Communion
Literature is an experience in congregation. Whether reading and having one’s emotions validated by what is on the page or - as is this case here- sitting and discussing literary works in a room full of people, in Santa Maria Della Vittoria on a breezy evening. To write is to absolve yourself from isolation.
Isolation is one of the primary catalysts of Polly Clark’s work. She is interviewed by Stefano Bottero, a fellow poet with whom she immediately feels camaraderie. Even if writing may offer the opportunity for communion, it is not always an easy gig. "Writing, for me", Clark says, "is sometimes like an abusive relationship. It involves a type of submission". Clark once experienced this kind of submission towards her emotions. Her debut novel Larchfield, was born out of acceptance of her loneliness and the solace found in the great poet W. H. Auden - who had lived there almost a century ago.
Animals, like the king tiger in her Tiger, are also pivotal characters in Clark's novels. They too experience isolation.
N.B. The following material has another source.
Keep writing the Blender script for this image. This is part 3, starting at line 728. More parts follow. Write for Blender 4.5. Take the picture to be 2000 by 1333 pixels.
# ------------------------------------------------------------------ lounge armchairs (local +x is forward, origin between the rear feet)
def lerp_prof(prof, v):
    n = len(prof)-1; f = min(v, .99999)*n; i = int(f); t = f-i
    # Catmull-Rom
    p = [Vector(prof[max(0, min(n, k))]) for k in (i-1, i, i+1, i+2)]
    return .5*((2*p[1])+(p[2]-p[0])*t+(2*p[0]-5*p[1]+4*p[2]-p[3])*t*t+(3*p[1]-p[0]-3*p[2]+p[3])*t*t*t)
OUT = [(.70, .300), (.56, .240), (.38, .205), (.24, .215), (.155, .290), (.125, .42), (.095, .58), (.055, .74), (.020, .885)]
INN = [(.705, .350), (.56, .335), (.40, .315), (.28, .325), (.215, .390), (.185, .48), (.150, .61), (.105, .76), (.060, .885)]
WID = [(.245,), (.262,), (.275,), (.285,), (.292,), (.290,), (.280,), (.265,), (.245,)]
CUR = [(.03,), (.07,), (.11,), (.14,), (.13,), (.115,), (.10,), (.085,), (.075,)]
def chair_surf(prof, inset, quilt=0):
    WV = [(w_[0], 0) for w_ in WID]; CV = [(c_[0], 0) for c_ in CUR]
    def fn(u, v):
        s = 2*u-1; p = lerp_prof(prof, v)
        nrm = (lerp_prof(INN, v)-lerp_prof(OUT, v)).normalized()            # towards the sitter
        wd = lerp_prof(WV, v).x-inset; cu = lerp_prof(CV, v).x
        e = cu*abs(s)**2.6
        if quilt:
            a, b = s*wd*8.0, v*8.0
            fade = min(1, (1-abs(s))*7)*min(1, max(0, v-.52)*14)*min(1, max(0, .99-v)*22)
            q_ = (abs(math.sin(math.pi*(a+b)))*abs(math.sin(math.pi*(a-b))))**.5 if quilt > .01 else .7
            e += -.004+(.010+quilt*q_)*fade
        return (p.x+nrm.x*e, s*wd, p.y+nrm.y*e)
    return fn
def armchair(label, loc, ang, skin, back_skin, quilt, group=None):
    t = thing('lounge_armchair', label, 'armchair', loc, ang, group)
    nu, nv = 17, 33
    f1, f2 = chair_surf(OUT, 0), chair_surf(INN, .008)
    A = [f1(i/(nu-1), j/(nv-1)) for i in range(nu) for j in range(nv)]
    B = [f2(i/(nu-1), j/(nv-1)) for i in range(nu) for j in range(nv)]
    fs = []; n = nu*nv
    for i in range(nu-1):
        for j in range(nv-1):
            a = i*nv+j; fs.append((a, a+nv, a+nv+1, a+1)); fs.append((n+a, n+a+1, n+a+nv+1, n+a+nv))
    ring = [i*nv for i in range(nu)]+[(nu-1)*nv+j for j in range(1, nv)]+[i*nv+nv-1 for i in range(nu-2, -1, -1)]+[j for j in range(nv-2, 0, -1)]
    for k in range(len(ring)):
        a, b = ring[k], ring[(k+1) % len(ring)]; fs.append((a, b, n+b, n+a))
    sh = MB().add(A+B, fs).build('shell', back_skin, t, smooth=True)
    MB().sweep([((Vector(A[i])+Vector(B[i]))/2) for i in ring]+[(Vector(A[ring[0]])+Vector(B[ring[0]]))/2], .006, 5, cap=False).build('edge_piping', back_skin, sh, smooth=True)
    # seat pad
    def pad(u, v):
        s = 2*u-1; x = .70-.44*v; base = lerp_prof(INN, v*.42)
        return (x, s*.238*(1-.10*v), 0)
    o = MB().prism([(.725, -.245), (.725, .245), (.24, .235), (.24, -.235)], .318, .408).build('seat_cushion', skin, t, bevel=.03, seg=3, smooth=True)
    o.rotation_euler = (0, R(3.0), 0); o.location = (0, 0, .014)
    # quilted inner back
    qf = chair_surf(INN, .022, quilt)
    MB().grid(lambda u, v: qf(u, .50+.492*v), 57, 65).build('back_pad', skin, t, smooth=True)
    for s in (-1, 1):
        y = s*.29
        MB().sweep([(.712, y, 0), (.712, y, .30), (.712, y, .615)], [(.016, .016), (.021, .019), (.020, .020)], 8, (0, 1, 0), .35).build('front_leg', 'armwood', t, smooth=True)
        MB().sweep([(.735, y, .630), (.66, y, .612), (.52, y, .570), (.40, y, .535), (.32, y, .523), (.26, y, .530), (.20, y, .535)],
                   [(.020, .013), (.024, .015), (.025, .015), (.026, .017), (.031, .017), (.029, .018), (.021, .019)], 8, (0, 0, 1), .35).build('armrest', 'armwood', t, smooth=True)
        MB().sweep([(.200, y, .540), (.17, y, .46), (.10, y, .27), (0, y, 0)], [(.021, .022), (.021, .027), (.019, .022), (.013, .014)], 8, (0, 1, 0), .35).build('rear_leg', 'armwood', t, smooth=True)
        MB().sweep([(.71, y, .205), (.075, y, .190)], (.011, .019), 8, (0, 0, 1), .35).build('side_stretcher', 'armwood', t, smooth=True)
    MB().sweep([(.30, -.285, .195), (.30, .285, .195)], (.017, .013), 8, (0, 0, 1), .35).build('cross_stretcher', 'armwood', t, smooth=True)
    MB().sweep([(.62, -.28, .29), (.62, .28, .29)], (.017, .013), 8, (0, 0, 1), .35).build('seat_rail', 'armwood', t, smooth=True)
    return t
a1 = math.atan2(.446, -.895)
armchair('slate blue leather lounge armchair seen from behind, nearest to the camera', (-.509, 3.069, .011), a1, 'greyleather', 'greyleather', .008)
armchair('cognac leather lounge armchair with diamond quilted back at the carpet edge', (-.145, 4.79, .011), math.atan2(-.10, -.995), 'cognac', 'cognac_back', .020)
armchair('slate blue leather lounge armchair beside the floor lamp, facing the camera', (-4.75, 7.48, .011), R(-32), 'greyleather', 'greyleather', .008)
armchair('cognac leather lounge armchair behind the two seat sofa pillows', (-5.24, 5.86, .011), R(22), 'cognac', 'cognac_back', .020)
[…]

Clark avoids any anthropomorphism though, deeming it unnecessary to understand the natural world - something she learnt during her time as a zookeeper. "It’s quite disconcerting", she says, "to look into the eyes of a Great Ape and realise that the only reason that they are on that side of the bars and you’re not, is because they can’t talk". The isolation of the titular tiger in her novel does not have to be human for us to recognise ourselves in it.
Polly Clark is not just a novelist, but a poet too. She uses both styles to fill, or at least give recognition, to that gap which she recognises in herself and so many others. She is not overly sentimental about it, however. It comes naturally. As she simply states in The Poetry God, "we get on with the business of filling the empty page".